Things are looking up which is great. I still feel a bit at the beginning of a journey and things feel very new and exciting. I’ve basically been making more of a conscious effort to e-mail, call etc and organise stuff to do with people I get on with. In the past I’ve either spread myself too thinly where I didn’t really get to know anyone, or I put barriers up…this time I’m aiming to find a happy medium and not worry about all these stupid rules and regulations I’d previously put on myself. I’ve organised to go and see a gig for my birthday, something which I’m dead proud of, because previously I hated celebrating my birthday as I always feared nobody would come and I hadn’t really established any friendships. Nice!



Some good mates

I’m in my late 20’s and since I went to secondary school I’ve struggled to have a group of mates which I feel I could feel confident as calling my friends. It’s very frustrating, because I’m not an arsehole nor am I a hermite; normally I can talk to people quite easily, and people seem to really like me.
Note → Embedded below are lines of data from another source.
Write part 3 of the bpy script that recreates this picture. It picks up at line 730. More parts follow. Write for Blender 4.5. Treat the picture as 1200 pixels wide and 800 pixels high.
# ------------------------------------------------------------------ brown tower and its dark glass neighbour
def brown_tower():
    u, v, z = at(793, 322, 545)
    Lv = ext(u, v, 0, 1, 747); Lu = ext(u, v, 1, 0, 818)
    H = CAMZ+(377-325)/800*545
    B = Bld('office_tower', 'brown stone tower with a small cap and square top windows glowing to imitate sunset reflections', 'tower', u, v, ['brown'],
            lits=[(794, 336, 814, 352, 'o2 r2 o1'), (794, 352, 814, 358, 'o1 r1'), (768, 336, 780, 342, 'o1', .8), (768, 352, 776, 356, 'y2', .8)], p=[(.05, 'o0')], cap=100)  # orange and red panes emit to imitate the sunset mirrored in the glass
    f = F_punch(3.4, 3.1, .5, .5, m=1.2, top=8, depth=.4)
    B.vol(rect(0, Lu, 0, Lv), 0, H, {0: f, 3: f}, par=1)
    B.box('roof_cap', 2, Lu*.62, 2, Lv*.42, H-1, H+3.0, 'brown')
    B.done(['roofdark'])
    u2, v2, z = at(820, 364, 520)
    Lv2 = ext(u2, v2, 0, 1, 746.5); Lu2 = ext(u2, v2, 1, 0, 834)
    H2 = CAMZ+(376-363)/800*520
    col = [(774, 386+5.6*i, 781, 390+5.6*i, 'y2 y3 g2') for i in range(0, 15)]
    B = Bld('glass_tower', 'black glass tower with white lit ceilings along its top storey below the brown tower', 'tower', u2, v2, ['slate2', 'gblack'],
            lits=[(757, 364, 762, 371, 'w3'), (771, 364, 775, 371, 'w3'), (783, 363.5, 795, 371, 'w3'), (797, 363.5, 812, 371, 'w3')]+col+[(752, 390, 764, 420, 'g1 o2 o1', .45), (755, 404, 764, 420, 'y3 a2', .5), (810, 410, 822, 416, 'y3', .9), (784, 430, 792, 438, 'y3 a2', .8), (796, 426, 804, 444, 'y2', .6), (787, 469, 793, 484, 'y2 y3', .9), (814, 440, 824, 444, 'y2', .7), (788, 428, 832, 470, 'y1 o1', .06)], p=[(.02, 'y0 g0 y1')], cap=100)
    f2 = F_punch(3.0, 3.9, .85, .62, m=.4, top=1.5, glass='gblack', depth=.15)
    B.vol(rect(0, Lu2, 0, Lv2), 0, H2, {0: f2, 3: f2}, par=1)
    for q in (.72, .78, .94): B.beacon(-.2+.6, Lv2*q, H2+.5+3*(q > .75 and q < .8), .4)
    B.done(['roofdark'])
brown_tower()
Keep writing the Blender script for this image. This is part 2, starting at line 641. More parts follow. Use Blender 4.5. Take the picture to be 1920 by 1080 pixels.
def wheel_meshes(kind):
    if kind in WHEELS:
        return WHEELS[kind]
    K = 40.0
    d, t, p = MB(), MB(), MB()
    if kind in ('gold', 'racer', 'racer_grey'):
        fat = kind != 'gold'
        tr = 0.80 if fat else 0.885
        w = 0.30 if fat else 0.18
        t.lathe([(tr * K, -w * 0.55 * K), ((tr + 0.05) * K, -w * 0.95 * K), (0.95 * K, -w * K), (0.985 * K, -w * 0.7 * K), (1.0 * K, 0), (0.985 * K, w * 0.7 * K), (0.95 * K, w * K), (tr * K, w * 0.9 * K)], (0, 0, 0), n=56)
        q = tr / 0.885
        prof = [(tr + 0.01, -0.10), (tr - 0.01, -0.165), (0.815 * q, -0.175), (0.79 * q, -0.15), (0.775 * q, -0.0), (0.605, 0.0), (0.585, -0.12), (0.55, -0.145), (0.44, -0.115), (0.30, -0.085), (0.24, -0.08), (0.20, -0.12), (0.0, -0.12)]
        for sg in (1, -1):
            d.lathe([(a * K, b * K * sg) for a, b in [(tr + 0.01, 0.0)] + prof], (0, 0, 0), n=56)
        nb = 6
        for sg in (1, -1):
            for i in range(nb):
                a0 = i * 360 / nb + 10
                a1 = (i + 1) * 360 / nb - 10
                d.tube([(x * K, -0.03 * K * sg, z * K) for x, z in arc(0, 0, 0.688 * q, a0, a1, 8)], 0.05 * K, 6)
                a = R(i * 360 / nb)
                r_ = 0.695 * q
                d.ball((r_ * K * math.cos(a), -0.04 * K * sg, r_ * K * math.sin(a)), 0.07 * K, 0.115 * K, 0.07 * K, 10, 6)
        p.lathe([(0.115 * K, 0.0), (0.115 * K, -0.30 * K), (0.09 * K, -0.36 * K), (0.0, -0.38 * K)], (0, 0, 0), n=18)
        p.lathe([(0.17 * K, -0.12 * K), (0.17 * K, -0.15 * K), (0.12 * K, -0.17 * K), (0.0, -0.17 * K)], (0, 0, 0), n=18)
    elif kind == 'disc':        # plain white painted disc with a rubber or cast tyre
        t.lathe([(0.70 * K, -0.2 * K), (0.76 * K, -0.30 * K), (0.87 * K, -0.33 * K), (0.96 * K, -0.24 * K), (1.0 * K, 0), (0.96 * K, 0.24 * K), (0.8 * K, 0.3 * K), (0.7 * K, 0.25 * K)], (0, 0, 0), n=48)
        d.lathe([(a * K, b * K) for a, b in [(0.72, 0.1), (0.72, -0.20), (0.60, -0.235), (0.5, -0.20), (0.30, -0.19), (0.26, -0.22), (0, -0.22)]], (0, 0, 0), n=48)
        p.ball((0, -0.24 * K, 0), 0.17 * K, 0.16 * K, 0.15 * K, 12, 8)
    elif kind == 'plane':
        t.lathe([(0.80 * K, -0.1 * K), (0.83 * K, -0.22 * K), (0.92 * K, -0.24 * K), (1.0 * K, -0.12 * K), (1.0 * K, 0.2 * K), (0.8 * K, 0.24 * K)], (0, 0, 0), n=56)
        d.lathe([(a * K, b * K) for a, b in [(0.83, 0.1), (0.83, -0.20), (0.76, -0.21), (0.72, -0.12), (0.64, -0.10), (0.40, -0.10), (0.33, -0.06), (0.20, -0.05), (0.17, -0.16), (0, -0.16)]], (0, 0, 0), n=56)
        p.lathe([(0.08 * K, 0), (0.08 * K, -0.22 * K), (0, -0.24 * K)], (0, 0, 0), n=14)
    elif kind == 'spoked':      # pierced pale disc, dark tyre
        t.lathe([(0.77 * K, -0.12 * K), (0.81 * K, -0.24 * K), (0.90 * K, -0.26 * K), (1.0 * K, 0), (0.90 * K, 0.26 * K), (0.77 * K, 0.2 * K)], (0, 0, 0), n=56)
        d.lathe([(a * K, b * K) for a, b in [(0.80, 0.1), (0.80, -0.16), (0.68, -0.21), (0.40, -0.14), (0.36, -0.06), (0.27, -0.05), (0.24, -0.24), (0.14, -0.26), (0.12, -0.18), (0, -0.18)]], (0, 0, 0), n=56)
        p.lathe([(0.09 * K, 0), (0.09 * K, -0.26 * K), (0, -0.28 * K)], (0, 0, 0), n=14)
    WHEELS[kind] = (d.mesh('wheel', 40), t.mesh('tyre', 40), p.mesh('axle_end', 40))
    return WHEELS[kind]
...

Its all a bit strange really…I think the reason why I don’t feel part of something is because I think of friendship in the wrong way. In the past, but not always, I have tended to worry about other people’s judgements of the people I was chatting with, whether they were cool; acceptable; etc rather than what I thought of them and whether I liked them. I also can sometimes, go in on myself and decide to exclude myself as I either panic about letting them see the whole me (both confident and a bit unsteady) as I think they would think bad of me, or feel that I wouldn’t be missed. I’ve started to take the first steps to go out and meet new people and have arranged to meet a couple of mates this week for a beer or two…I think I’ve just got to go for it and enjoy my time with these people rather than worrying about all this stupid stuff about image, success, popularity, coolness and just appreciate people for who they are.